Intricate flower on a common weed (photo by Kate St. John)

This summer I’m having fun taking a close-up look at nature.

Here’s a small, incredibly common flower that a lot of people can’t stand.  Can you guess what it is?

Here are some interesting facts about it:

  • It’s native to Eurasia, introduced to North America and Australia.
  • The flower spike blooms bottom to top.
  • The plant is wind-pollinated, which probably explains why the stamens stick out so far.
  • It grows very easily in sunny disturbed soil.  I’ve found it growing in cracks in the pavement.
  • In archaeology its pollen has been used as an indicator of agriculture.
  • It is very hardy and will come back again and again after mowing.
  • Tea made from its leaves is an herbal remedy for coughs.
  • In some states it’s not listed as invasive because it only grows in disturbed soil and waste places.
  • Chemical lawn treatments target these broad-leaved plants but force those lawns to be monocultures of grass.

Can you guess what it is?  


(photo by Kate St.
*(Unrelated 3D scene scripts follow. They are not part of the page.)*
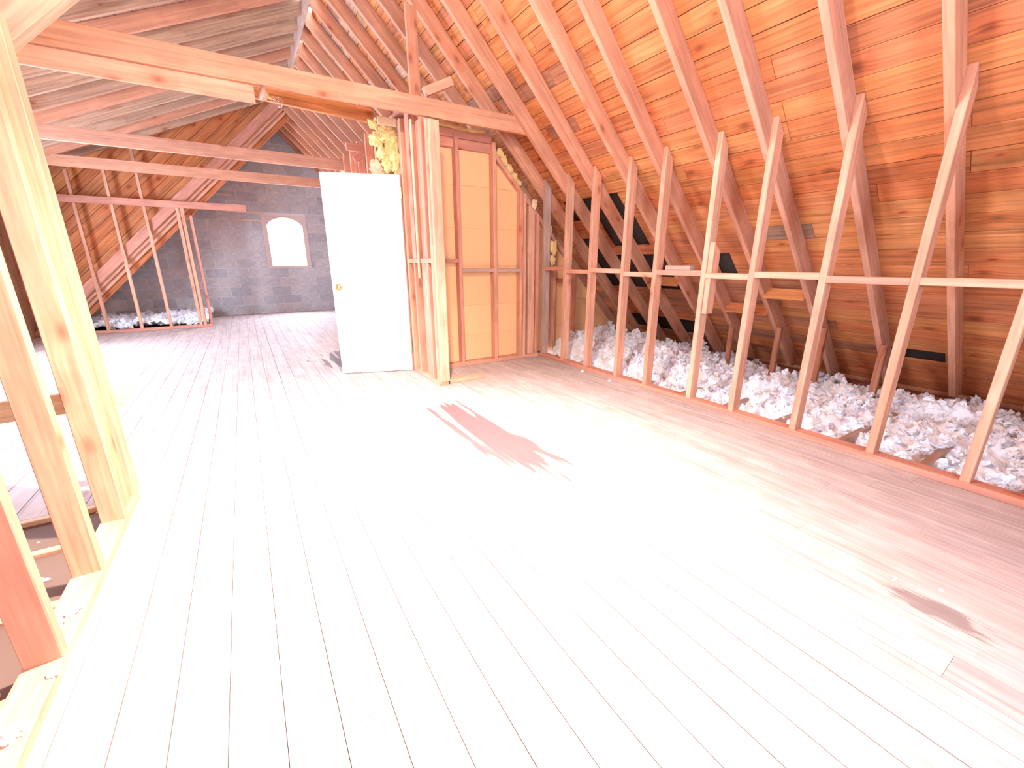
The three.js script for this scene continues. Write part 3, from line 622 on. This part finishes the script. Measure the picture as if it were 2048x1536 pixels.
looseFill('white fluffy loose insulation heaped behind the long knee wall', KR + 0.1, 5.05, D_NEAR + 0.02, 4.22,
  (x, d) => -0.115 + 0.08 * ramp((d - 2.2) / 0.8) + 0.14 * ramp((x - 3.35) / 0.55) + 0.16 * ramp((d - 2.5) / 1.3) * ramp((x - 3.1) / 0.3) * ramp((4.6 - x) / 0.5) - 0.06 * ramp((x - 4.6) / 0.4), 5200, [0.008, 0.042]);
looseFill('white loose insulation lying between the joists behind the short knee wall', -2.8, KL - 0.1, 0.3, 2.59, () => -0.06, 1500, [0.008, 0.035]);
looseFill('strip of white insulation under the steep trimmers behind the thin studs', -2.9, -0.7, 9.72, 11.45, (x) => 0.10, 1200, [0.012, 0.05]);
// yellow glass fibre
function batt(label, list, material = yellow) {
  const [x, y, d] = list[0], t = thing('fibreglass_batt', label, 'insulation', V(x, y, d));
  const gs = list.map(([a, b, c, sx, sy, sz]) => { const g = lumpGeometry(5, 0.75, 1.5, sx, sy, sz); g.translate(a - x, b - y, -(c - d)); return g; });
  mesh('wool', mergeGeometries(gs), material, t, V(x, y, d));
}
batt('crumpled yellow fibreglass bulging out above the white door', [[1.38, 2.36, 4.5, 0.11, 0.1, 0.1], [1.3, 2.30, 4.5, 0.08, 0.08, 0.09], [1.42, 2.27, 4.48, 0.07, 0.12, 0.08], [1.33, 2.18, 4.5, 0.06, 0.07, 0.07], [1.38, 2.10, 4.52, 0.06, 0.08, 0.07], [1.44, 2.12, 4.46, 0.05, 0.13, 0.07], [1.30, 2.42, 4.5, 0.08, 0.06, 0.07]]);
batt('brownish torn insulation facing hanging below the yellow fibreglass above the door', [[1.30, 2.06, 4.62, 0.08, 0.08, 0.04], [1.38, 2.02, 4.62, 0.09, 0.05, 0.04], [1.34, 2.10, 4.63, 0.06, 0.06, 0.03]], tan);
note(boxBoard('paper_facing', 1.28, 1.455, 2.40, 2.47, 4.40, 4.42, tan), 'tan paper facing folded over the top of the yellow fibreglass', 'paper');
batt('thin yellow fibreglass strip squeezed under the big tie beam over the partition', [[1.95, 2.46, 4.30, 0.2, 0.022, 0.03], [2.22, 2.452, 4.30, 0.16, 0.018, 0.03], [1.72, 2.464, 4.30, 0.14, 0.02, 0.03]]);
batt('bright yellow fibreglass stuffed along the sloping rafter over the partition', [[2.55, 2.29, 4.31, 0.05, 0.05, 0.03], [2.60, 2.22, 4.31, 0.045, 0.06, 0.03], [2.67, 2.14, 4.31, 0.05, 0.06, 0.03], [2.74, 2.07, 4.31, 0.04, 0.055, 0.03], [2.79, 2.01, 4.31, 0.035, 0.045, 0.03]]);
batt('small pale wad of insulation at the top of the partition corner studs', [[2.96, 1.80, 4.24, 0.035, 0.06, 0.03]], tan);
batt('yellow fibreglass clump hanging behind the knee wall corner, upper of two', [[3.16, 1.52, 4.22, 0.05, 0.07, 0.03], [3.11, 1.6, 4.23, 0.03, 0.05, 0.03]]);
batt('yellow fibreglass clump hanging behind the knee wall corner, lower of two', [[3.24, 1.33, 4.22, 0.06, 0.09, 0.03], [3.23, 1.19, 4.22, 0.045, 0.07, 0.03]]);
// white bits that strayed onto the floor and plates
[[3.0, 3.33, 'white insulation tuft on the floor by the sole plate, nearest the partition', 0.016], [2.98, 2.9, 'white insulation tuft on the floor by the third stud from the partition', 0.014], [1.44, 2.36, 'white speck of insulation on the red-brown stain', 0.013], [2.02, -0.14, 'white paper chip lying alone on the floor at the photo edge', 0.022],
  [1.93, 0.33, 'tiny white crumb on the floor past the grey rubbed stain', 0.007], [2.0, 0.22, 'tiny white crumb on the floor beside the grey rubbed stain', 0.007]].forEach(([x, d, label, s]) =>
  note(mesh('insulation_scrap', lumpGeometry(3, 0.9, 2, s * 1.4, s * 0.6, s), wool, scene, V(x, s * 0.35, d)), label, 'insulation scrap'));
[[-0.65, 1.72, 'white insulation shred on the plate between the second and third short-wall studs', 0.028], [-0.68, 1.66, 'white insulation lump on the plate between the first two short-wall studs', 0.034], [-0.625, 1.45, 'white insulation flake on the plate in front of the nearest stout stud', 0.022], [-0.655, 1.28, 'white insulation lump on the plate close to the picture corner', 0.03], [-0.69, 1.30, 'white insulation flake on the plate beside the lump at the picture corner', 0.02]].forEach(([x, d, label, s]) =>
  note(mesh('insulation_scrap', lumpGeometry(3, 0.9, 2, s * 0.7, s * 0.35, s), wool, scene, V(x, 0.04 + s * 0.2, d)), label, 'insulation scrap'));

renderer.render(scene, camera);
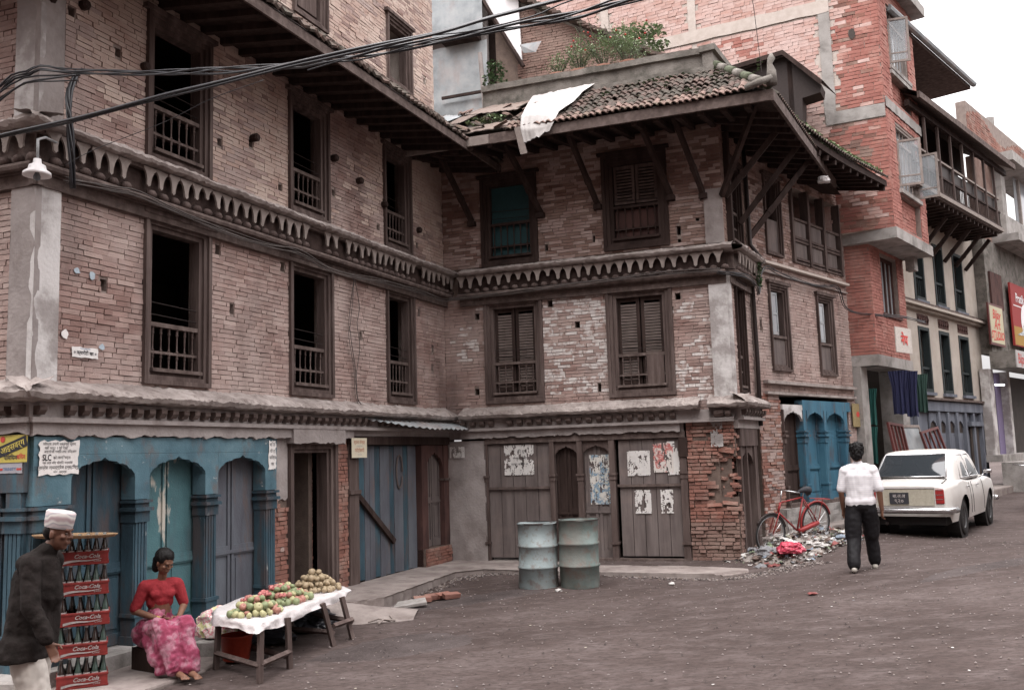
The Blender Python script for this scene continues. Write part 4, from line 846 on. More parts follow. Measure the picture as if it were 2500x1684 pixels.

John)

8 thoughts on “Guess What

  1. I call them shooters….you wrap the bottom stem around the top and shoot…see how far you can get….my dad taught me this when I was little and still do it…I’m still a kid at heart….also I found the buckeye butterfly will use it as a host plant, so I have “shooters” everywhere…the real name is English Plantain. The “good” lawn has lots of “goodies” for all the pollenators and butterflies and birds…you are getting good taking photos. :> }

  2. Art, I always think the broad leaf plantain reminds me of a “rat tail” and when the leaves dry out in the summer, they make a lot of noise when you move over them…the other kind reminds you of a small soft “pinecone” on the end of a tall stem…if the grass hasn’t been mowed for a while, these are usually what is sticking up and gets little pollen and bugs all over your legs…esp when it’s wet out…at least they do to me…

    1. Excellent descriptions, Marcy. My yard has some of both. I prefer this plantain to the other one.